-------- Given material --------
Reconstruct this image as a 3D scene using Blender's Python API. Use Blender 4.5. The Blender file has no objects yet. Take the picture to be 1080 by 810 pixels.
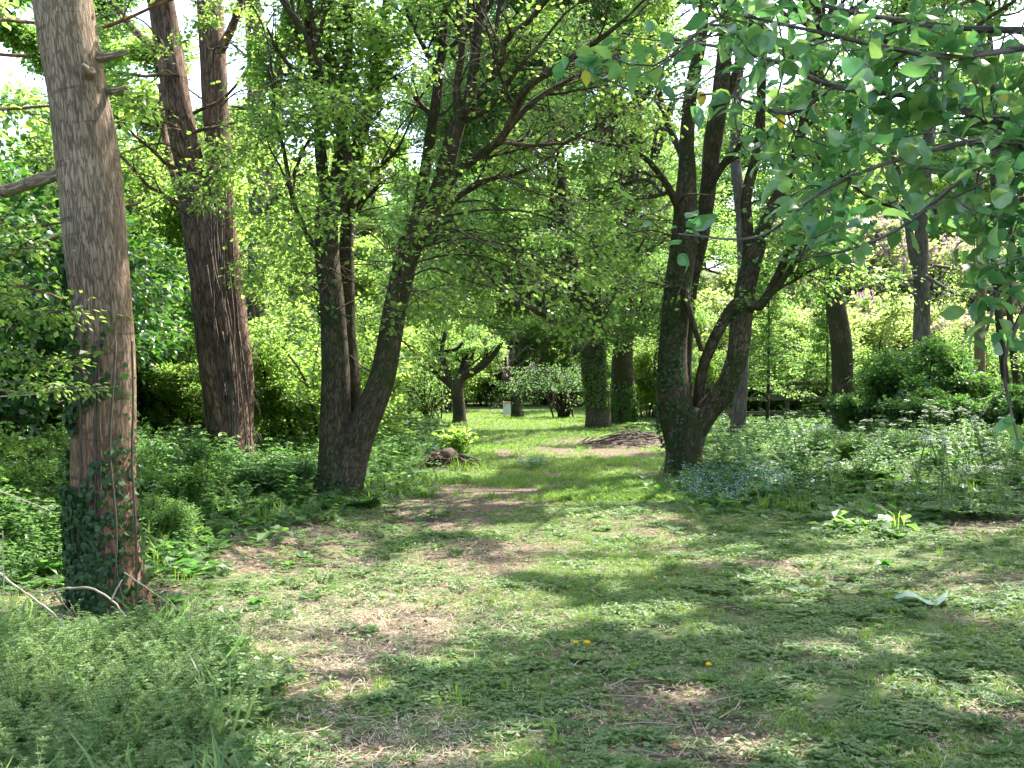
import bpy, math, random
import numpy as np
from math import radians, sin, cos, pi

# ------------------------------------------------------------------ camera, sky, sun
scene = bpy.context.scene
C = scene.collection
F = 1158.0                     # focal length in pixels of the 1080 px wide photograph
EYE = 1.6
HOR = 395.0
cam_d = bpy.data.cameras.new('camera')
cam_d.sensor_width = 36.0
cam_d.lens = F / 1080.0 * 36.0
cam_d.clip_start = 0.05
cam_d.clip_end = 2000.0
cam = bpy.data.objects.new('camera', cam_d)
C.objects.link(cam)
cam.location = (0, 0, EYE)
cam.rotation_euler = (radians(90.0) - math.atan((405 - HOR) / F), 0, 0)
scene.camera = cam

SUN_EL = radians(54.0)
SUN_AZ = radians(42.0)         # clockwise from +Y, towards +X
SDIR = np.array([sin(SUN_AZ) * cos(SUN_EL), cos(SUN_AZ) * cos(SUN_EL), sin(SUN_EL)])
world = bpy.data.worlds.new('World')
scene.world = world
world.use_nodes = True
nt = world.node_tree
bg = nt.nodes['Background']
sky = nt.nodes.new('ShaderNodeTexSky')
sky.sky_type = 'NISHITA'
sky.sun_disc = False
sky.sun_elevation = SUN_EL
sky.sun_rotation = SUN_AZ
sky.air_density = 1.0
sky.dust_density = 2.5
sky.ozone_density = 1.0
nt.links.new(sky.outputs[0], bg.inputs[0])
bg.inputs[1].default_value = 0.15
sun_d = bpy.data.lights.new('sun', 'SUN')
sun_d.energy = 3.3
sun_d.angle = radians(0.5)
sun_d.color = (1.0, 0.955, 0.88)
sun = bpy.data.objects.new('sun', sun_d)
C.objects.link(sun)
from mathutils import Vector, Matrix
sun.rotation_euler = Vector(SDIR).to_track_quat('Z', 'Y').to_euler()
sun.location = (20, 20, 40)

vs = scene.view_settings
scene.display_settings.display_device = 'sRGB'
vs.view_transform = 'Standard'
vs.look = 'None'
vs.gamma = 1.0
vs.exposure = 2.62
vs.use_curve_mapping = False
cy = scene.cycles
cy.max_bounces = 8
cy.diffuse_bounces = 5
cy.glossy_bounces = 2
cy.transmission_bounces = 4
cy.transparent_max_bounces = 4
cy.use_denoising = True
cy.caustics_reflective = False
cy.caustics_refractive = False
cy.sample_clamp_indirect = 6.0

rng = np.random.default_rng(7)
random.seed(7)

# ------------------------------------------------------------------ noise and layout
_perm = np.random.default_rng(3).random((256, 256)).astype(np.float64)
def vnoise(x, y, s=0):
    x = np.asarray(x, float) + 37.3 * s; y = np.asarray(y, float) + 11.7 * s
    xi = np.floor(x).astype(int); yi = np.floor(y).astype(int)
    fx = x - xi; fy = y - yi
    fx = fx * fx * (3 - 2 * fx); fy = fy * fy * (3 - 2 * fy)
    a = _perm[xi & 255, yi & 255]; b = _perm[(xi + 1) & 255, yi & 255]
    c = _perm[xi & 255, (yi + 1) & 255]; d = _perm[(xi + 1) & 255, (yi + 1) & 255]
    return (a * (1 - fx) + b * fx) * (1 - fy) + (c * (1 - fx) + d * fx) * fy
def fbm(x, y, s=0, o=3):
    v = 0; a = 0.5; t = 0
    for k in range(o):
        v = v + a * vnoise(np.asarray(x) * 2 ** k, np.asarray(y) * 2 ** k, s + k); t += a; a *= 0.5
    return v / t
def sstep(a, b, x):
    t = np.clip((np.asarray(x, float) - a) / (b - a), 0, 1)
    return t * t * (3 - 2 * t)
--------
Directions for this task:
Without including any pictures, print all of the material exactly as given.

Full output:
Reconstruct this image as a 3D scene using Blender's Python API. Use Blender 4.5. The Blender file has no objects yet. Take the picture to be 1080 by 810 pixels.
import bpy, math, random
import numpy as np
from math import radians, sin, cos, pi

# ------------------------------------------------------------------ camera, sky, sun
scene = bpy.context.scene
C = scene.collection
F = 1158.0                     # focal length in pixels of the 1080 px wide photograph
EYE = 1.6
HOR = 395.0
cam_d = bpy.data.cameras.new('camera')
cam_d.sensor_width = 36.0
cam_d.lens = F / 1080.0 * 36.0
cam_d.clip_start = 0.05
cam_d.clip_end = 2000.0
cam = bpy.data.objects.new('camera', cam_d)
C.objects.link(cam)
cam.location = (0, 0, EYE)
cam.rotation_euler = (radians(90.0) - math.atan((405 - HOR) / F), 0, 0)
scene.camera = cam

SUN_EL = radians(54.0)
SUN_AZ = radians(42.0)         # clockwise from +Y, towards +X
SDIR = np.array([sin(SUN_AZ) * cos(SUN_EL), cos(SUN_AZ) * cos(SUN_EL), sin(SUN_EL)])
world = bpy.data.worlds.new('World')
scene.world = world
world.use_nodes = True
nt = world.node_tree
bg = nt.nodes['Background']
sky = nt.nodes.new('ShaderNodeTexSky')
sky.sky_type = 'NISHITA'
sky.sun_disc = False
sky.sun_elevation = SUN_EL
sky.sun_rotation = SUN_AZ
sky.air_density = 1.0
sky.dust_density = 2.5
sky.ozone_density = 1.0
nt.links.new(sky.outputs[0], bg.inputs[0])
bg.inputs[1].default_value = 0.15
sun_d = bpy.data.lights.new('sun', 'SUN')
sun_d.energy = 3.3
sun_d.angle = radians(0.5)
sun_d.color = (1.0, 0.955, 0.88)
sun = bpy.data.objects.new('sun', sun_d)
C.objects.link(sun)
from mathutils import Vector, Matrix
sun.rotation_euler = Vector(SDIR).to_track_quat('Z', 'Y').to_euler()
sun.location = (20, 20, 40)

vs = scene.view_settings
scene.display_settings.display_device = 'sRGB'
vs.view_transform = 'Standard'
vs.look = 'None'
vs.gamma = 1.0
vs.exposure = 2.62
vs.use_curve_mapping = False
cy = scene.cycles
cy.max_bounces = 8
cy.diffuse_bounces = 5
cy.glossy_bounces = 2
cy.transmission_bounces = 4
cy.transparent_max_bounces = 4
cy.use_denoising = True
cy.caustics_reflective = False
cy.caustics_refractive = False
cy.sample_clamp_indirect = 6.0

rng = np.random.default_rng(7)
random.seed(7)

# ------------------------------------------------------------------ noise and layout
_perm = np.random.default_rng(3).random((256, 256)).astype(np.float64)
def vnoise(x, y, s=0):
    x = np.asarray(x, float) + 37.3 * s; y = np.asarray(y, float) + 11.7 * s
    xi = np.floor(x).astype(int); yi = np.floor(y).astype(int)
    fx = x - xi; fy = y - yi
    fx = fx * fx * (3 - 2 * fx); fy = fy * fy * (3 - 2 * fy)
    a = _perm[xi & 255, yi & 255]; b = _perm[(xi + 1) & 255, yi & 255]
    c = _perm[xi & 255, (yi + 1) & 255]; d = _perm[(xi + 1) & 255, (yi + 1) & 255]
    return (a * (1 - fx) + b * fx) * (1 - fy) + (c * (1 - fx) + d * fx) * fy
def fbm(x, y, s=0, o=3):
    v = 0; a = 0.5; t = 0
    for k in range(o):
        v = v + a * vnoise(np.asarray(x) * 2 ** k, np.asarray(y) * 2 ** k, s + k); t += a; a *= 0.5
    return v / t
def sstep(a, b, x):
    t = np.clip((np.asarray(x, float) - a) / (b - a), 0, 1)
    return t * t * (3 - 2 * t)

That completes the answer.